-- Given problem --
From the first line of the data below, repeat each line exactly until you reach the line with "sc.camera = cam"; include that line too.

-- Stored data --

——

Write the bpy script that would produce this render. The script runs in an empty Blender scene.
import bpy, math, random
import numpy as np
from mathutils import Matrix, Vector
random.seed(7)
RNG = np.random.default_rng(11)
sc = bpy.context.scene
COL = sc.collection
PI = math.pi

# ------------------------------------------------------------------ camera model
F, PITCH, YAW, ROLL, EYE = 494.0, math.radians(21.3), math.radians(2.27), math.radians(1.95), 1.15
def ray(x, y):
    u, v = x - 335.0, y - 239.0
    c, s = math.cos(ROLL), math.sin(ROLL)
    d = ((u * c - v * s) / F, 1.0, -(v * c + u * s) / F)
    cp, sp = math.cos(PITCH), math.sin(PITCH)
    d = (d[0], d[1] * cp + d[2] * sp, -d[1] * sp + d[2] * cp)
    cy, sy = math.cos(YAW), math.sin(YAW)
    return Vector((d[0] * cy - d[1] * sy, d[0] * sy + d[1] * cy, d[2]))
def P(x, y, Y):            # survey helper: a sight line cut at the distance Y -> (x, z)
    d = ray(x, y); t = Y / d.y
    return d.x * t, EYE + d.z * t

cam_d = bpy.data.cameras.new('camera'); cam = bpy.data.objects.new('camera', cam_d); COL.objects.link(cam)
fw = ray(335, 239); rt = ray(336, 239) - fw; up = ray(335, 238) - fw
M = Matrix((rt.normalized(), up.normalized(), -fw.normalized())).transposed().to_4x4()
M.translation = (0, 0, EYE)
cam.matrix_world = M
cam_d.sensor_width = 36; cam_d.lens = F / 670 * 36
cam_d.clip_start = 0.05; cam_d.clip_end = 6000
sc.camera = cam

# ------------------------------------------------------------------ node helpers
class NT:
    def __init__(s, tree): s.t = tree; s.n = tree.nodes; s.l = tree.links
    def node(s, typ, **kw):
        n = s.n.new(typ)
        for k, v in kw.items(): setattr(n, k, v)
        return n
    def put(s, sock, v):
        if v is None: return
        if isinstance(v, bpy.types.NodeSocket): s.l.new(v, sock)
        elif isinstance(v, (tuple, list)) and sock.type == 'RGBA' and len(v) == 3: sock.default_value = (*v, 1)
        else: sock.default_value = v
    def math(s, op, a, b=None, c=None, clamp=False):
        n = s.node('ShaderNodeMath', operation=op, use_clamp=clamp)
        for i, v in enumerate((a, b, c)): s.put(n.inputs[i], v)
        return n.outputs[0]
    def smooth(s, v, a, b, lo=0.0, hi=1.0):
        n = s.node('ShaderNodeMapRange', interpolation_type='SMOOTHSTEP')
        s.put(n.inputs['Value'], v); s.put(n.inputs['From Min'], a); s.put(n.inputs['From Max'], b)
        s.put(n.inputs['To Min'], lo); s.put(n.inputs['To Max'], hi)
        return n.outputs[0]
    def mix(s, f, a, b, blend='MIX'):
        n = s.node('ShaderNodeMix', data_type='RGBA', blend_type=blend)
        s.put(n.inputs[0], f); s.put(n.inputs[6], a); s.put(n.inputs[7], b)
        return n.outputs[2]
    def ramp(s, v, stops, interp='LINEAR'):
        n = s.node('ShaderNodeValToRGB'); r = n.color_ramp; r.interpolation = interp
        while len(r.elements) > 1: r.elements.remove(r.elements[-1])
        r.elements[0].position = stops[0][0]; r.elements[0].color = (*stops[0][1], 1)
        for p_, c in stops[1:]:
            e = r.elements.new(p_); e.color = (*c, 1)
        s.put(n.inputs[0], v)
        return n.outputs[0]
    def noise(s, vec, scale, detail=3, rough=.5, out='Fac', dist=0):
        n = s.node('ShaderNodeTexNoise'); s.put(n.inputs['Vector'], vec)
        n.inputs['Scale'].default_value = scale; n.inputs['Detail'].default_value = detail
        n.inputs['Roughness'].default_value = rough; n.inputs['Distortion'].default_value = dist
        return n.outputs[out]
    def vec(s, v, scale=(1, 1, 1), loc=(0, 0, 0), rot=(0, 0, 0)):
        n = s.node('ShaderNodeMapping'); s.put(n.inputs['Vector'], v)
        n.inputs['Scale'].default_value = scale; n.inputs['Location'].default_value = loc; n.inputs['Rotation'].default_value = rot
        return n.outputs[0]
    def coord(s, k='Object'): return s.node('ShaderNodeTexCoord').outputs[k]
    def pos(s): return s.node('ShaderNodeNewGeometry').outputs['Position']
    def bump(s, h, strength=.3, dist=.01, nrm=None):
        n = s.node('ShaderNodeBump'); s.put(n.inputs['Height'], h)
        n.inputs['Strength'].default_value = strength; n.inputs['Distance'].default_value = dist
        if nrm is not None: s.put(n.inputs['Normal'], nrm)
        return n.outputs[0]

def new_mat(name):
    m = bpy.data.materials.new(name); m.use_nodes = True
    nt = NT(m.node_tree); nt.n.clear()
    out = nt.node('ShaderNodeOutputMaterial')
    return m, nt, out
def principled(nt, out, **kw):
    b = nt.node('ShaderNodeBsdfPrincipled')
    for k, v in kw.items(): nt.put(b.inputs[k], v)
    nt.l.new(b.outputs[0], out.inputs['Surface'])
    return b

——

-- Exercise result --
Write the bpy script that would produce this render. The script runs in an empty Blender scene.
import bpy, math, random
import numpy as np
from mathutils import Matrix, Vector
random.seed(7)
RNG = np.random.default_rng(11)
sc = bpy.context.scene
COL = sc.collection
PI = math.pi

# ------------------------------------------------------------------ camera model
F, PITCH, YAW, ROLL, EYE = 494.0, math.radians(21.3), math.radians(2.27), math.radians(1.95), 1.15
def ray(x, y):
    u, v = x - 335.0, y - 239.0
    c, s = math.cos(ROLL), math.sin(ROLL)
    d = ((u * c - v * s) / F, 1.0, -(v * c + u * s) / F)
    cp, sp = math.cos(PITCH), math.sin(PITCH)
    d = (d[0], d[1] * cp + d[2] * sp, -d[1] * sp + d[2] * cp)
    cy, sy = math.cos(YAW), math.sin(YAW)
    return Vector((d[0] * cy - d[1] * sy, d[0] * sy + d[1] * cy, d[2]))
def P(x, y, Y):            # survey helper: a sight line cut at the distance Y -> (x, z)
    d = ray(x, y); t = Y / d.y
    return d.x * t, EYE + d.z * t

cam_d = bpy.data.cameras.new('camera'); cam = bpy.data.objects.new('camera', cam_d); COL.objects.link(cam)
fw = ray(335, 239); rt = ray(336, 239) - fw; up = ray(335, 238) - fw
M = Matrix((rt.normalized(), up.normalized(), -fw.normalized())).transposed().to_4x4()
M.translation = (0, 0, EYE)
cam.matrix_world = M
cam_d.sensor_width = 36; cam_d.lens = F / 670 * 36
cam_d.clip_start = 0.05; cam_d.clip_end = 6000
sc.camera = cam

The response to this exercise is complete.